Probing X-ray timing and spectral variability in the blazar PKS2155–304 over a decade of XMM-Newton observations

Blazars, a class of active galactic nuclei (AGN) powered by supermassive black holes, are known for their remarkable variability across multiple timescales and wavelengths. Despite significant advancements in our understanding of AGN central engines, thanks to both ground- and space-based telescopes, the details of the mechanisms driving this variability remain elusive. The primary objective of this study is to constrain the X-ray variability properties of the TeV blazar PKS 2155–304. We conducted a comprehensive X-ray spectral and timing analysis, focusing on both long-term and intraday variability (IDV), using data from 22 epochs of XMM-Newton observations collected over 15 yr (2000–2014). For the timing analysis, we estimated the fractional variability, variability amplitude, minimum variability timescales, flux distribution, and power spectral density. In the spectral analysis, we fitted the X-ray spectra using power-law, log-parabola, and broken power-law models to determine the best-fitting parameters. We observed moderate IDV in the majority of the light curves (LCs).
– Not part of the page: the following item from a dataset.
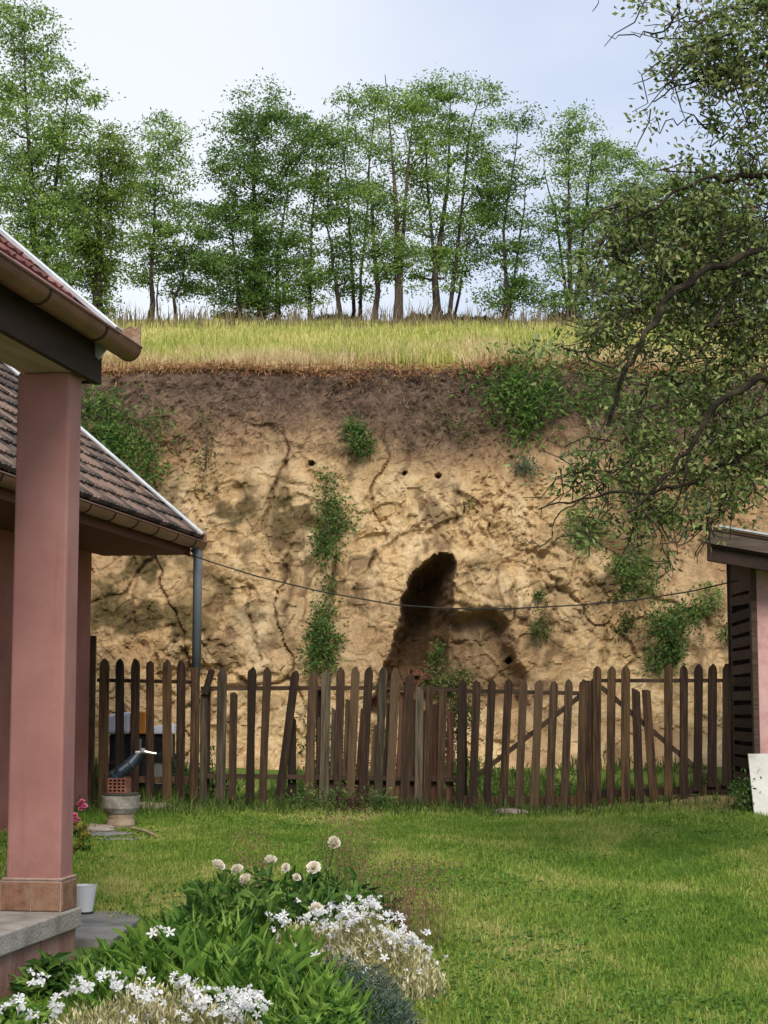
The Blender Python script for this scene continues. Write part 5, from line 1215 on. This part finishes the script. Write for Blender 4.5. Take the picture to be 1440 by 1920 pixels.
cliff_shrub('sparse olive growth high on the right behind the orchard limbs', (1200, 900), [(1120, 740, 50, 40, .9), (1200, 800, 60, 50, .8), (1300, 740, 70, 40, .9), (1380, 840, 60, 60, .8), (1240, 980, 60, 30, .6), (1090, 700, 40, 20, .8), (1180, 900, 50, 40, .6), (1320, 920, 60, 40, .6)], 3, .012, 28, .085, .065)
cliff_shrub('little bright plant on the floor of the dark hollow', (818, 1252), [(818, 1225, 9, 20, 1.2)], 3, .05, 20, .035, .05, out=.25)
# bush just behind the fence in front of the hollow
def bush(label, base, ells, Y, var, dens, per, R_, leaf, wd=.4, name='shrub', group=None, cat='shrub', flat=1.0, droop=.1, dep=1.0):
    t = empty(name, base, label, cat, group); cl = ell_points(ells, Y, dens, dep)
    cl = [c for c in cl if c.z > gz(c.x, c.y) + .02]
    tip = sorted(cl, key=lambda c: -c.z)[0]; mb = MB()
    grow(mb, [([base, base.lerp(tip, .4), base.lerp(tip, .8)], [.010, .008, .004])], cl, .0028, 4, .15, .006)
    tag(mb.build('stems', M_STEM, t, org=base), kind='stuff')
    V, T = foliage(cl, per, R_, flat, leaf, leaf * wd, droop=droop)
    tag(npmesh('foliage', V, T, M_SHR[var] if isinstance(var, int) else var, t, org=base), kind='stuff'); return t
bush('green weed bush poking over the fence at the hollow', G(850, 17.5), [(850, 1268, 36, 20, 1.2), (830, 1290, 30, 30, 1), (870, 1320, 30, 50, .7), (840, 1380, 30, 60, .7)], 17.5, 1, .02, 26, .06, .05)
bush('dark green weeds behind the fence below the climber', G(640, 17.4), [(640, 1440, 36, 40, .8), (590, 1400, 24, 60, .5), (700, 1460, 40, 30, .8), (760, 1450, 40, 40, .7)], 17.5, 0, .014, 30, .07, .05)
bush('low nettles behind the left end of the fence', G(398, 17.3), [(398, 1450, 12, 40, 1), (420, 1475, 30, 20, .8), (352, 1460, 14, 40, .9)], 17.3, 0, .02, 26, .06, .05)
bush('green weeds behind the low gate leaf', G(900, 17.5), [(880, 1450, 50, 40, .5), (980, 1475, 80, 22, .5), (1060, 1450, 40, 30, .3)], 17.6, 3, .012, 26, .07, .05)
bush('dark weeds between the white board and the shed slats', G(1395, 16.25), [(1398, 1495, 16, 24, 1.4)], 16.25, 0, .04, 26, .05, .05)
bush('low leafy weeds on the lawn edge under the fence middle', G(690, 16.55), [(690, 1500, 50, 9, 1.2), (610, 1497, 40, 8, 1), (560, 1500, 30, 8, 1)], 16.55, 0, .03, 22, .05, .045)
M_DRED = leafmat('dark_red_leaf', (.05, .022, .018), (.09, .038, .028), (.13, .06, .04), sc=3)
bush('dark reddish weeds at the fence foot', G(650, 16.5), [(652, 1502, 30, 9, 1.3)], 16.5, M_DRED, .03, 20, .045, .04)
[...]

Seven out of the 22 observations showed a clear bimodal flux distribution, indicating the presence of two distinct flux states. Our analysis revealed a variable power spectral slope. Most hardness ratio plots did not show significant variation with flux, except for two observations, where the hardness ratio changed considerably with flux. The fitted X-ray spectra favored the broken power-law model for the majority of observations, indicating a break in the spectral profiles. The findings of this work shed light on the IDV of blazars, providing insights into the nonthermal jet processes that drive the observed flux variations.